* **Work instructions**: Omit any picture, and return the remaining data exactly as written.

☆ ☆ ☆ ☆ ☆ ☆ ☆

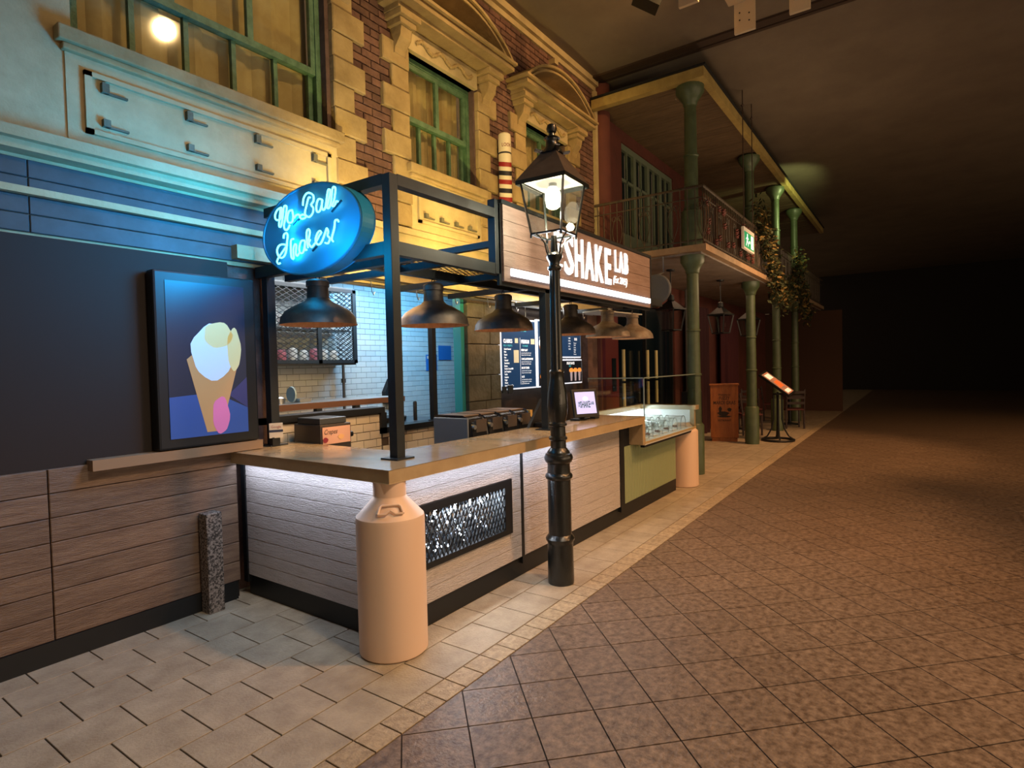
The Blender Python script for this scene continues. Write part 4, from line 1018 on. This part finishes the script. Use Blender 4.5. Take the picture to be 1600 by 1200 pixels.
# roof canopy
XB0, YB0, XBE = 8.38, 2.45, 21.
t = thing('balcony_roof', 'boarded timber roof over the balcony with a pale edge beam', 'roof', (12, 3.3, 5.7))
bs = []; x = XB0+.12
while x < XBE: bs.append((x+.06, (YB0+.1+YR)/2, 5.715, .117, YR-YB0-.1, .03)); x += .12
mb = MB()
for b in bs:
    mb.box(b[0]-b[3]/2, b[0]+b[3]/2, YB0+.1, YR, 5.70 + random.uniform(0, .006), 5.73)
stuff(mb.build('soffit_board', board, t))
MB().box(XB0, XBE, YB0, YB0+.1, 5.66, 5.80).box(XB0, XB0+.12, YB0+.1, YR, 5.66, 5.80).build('edge_beam', M('edge_cream', 'b09a5c', .6, c2='98834c', ns=5, world=True), t)
MB().box(XB0-.03, XBE, YB0-.03, YR, 5.80, 5.83).build('roof_deck', dark, t)
# balcony
t = thing('balcony', 'long balcony slab with ornate iron railing on green columns', 'balcony', (12, 3.3, 3.2))
MB().box(XB0, XBE, YB0, YR, 3.24, 3.33).build('slab', slabm, t)
mb = MB(); x = XB0+.1
while x < XBE: mb.box(x, x+.147, YB0+.1, YR, 3.215, 3.24); x += .15
stuff(mb.build('soffit_board', M('soffit_pale', '8a8078', .7, c2='746a62', ns=4, world=True, rnd=.08), t))
rail_m = M('rusty_iron', '3a3228', .6, c2='54483a', ns=20)
mb = MB().tube([(XB0+.05, YR, 4.16), (XB0+.05, YB0+.05, 4.16), (XBE, YB0+.05, 4.16)], .022, 6).tube([(XB0+.05, YR, 3.40), (XB0+.05, YB0+.05, 3.40), (XBE, YB0+.05, 3.40)], .014, 5).tube([(XB0+.05, YR, 4.0), (XB0+.05, YB0+.05, 4.0), (XBE, YB0+.05, 4.0)], .01, 5)
mb.build('handrail', rail_m, t)
mb = MB()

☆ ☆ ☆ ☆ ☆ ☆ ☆

* **Problem solution**:
The Blender Python script for this scene continues. Write part 4, from line 1018 on. This part finishes the script. Use Blender 4.5. Take the picture to be 1600 by 1200 pixels.
# roof canopy
XB0, YB0, XBE = 8.38, 2.45, 21.
t = thing('balcony_roof', 'boarded timber roof over the balcony with a pale edge beam', 'roof', (12, 3.3, 5.7))
bs = []; x = XB0+.12
while x < XBE: bs.append((x+.06, (YB0+.1+YR)/2, 5.715, .117, YR-YB0-.1, .03)); x += .12
mb = MB()
for b in bs:
    mb.box(b[0]-b[3]/2, b[0]+b[3]/2, YB0+.1, YR, 5.70 + random.uniform(0, .006), 5.73)
stuff(mb.build('soffit_board', board, t))
MB().box(XB0, XBE, YB0, YB0+.1, 5.66, 5.80).box(XB0, XB0+.12, YB0+.1, YR, 5.66, 5.80).build('edge_beam', M('edge_cream', 'b09a5c', .6, c2='98834c', ns=5, world=True), t)
MB().box(XB0-.03, XBE, YB0-.03, YR, 5.80, 5.83).build('roof_deck', dark, t)
# balcony
t = thing('balcony', 'long balcony slab with ornate iron railing on green columns', 'balcony', (12, 3.3, 3.2))
MB().box(XB0, XBE, YB0, YR, 3.24, 3.33).build('slab', slabm, t)
mb = MB(); x = XB0+.1
while x < XBE: mb.box(x, x+.147, YB0+.1, YR, 3.215, 3.24); x += .15
stuff(mb.build('soffit_board', M('soffit_pale', '8a8078', .7, c2='746a62', ns=4, world=True, rnd=.08), t))
rail_m = M('rusty_iron', '3a3228', .6, c2='54483a', ns=20)
mb = MB().tube([(XB0+.05, YR, 4.16), (XB0+.05, YB0+.05, 4.16), (XBE, YB0+.05, 4.16)], .022, 6).tube([(XB0+.05, YR, 3.40), (XB0+.05, YB0+.05, 3.40), (XBE, YB0+.05, 3.40)], .014, 5).tube([(XB0+.05, YR, 4.0), (XB0+.05, YB0+.05, 4.0), (XBE, YB0+.05, 4.0)], .01, 5)
mb.build('handrail', rail_m, t)
mb = MB()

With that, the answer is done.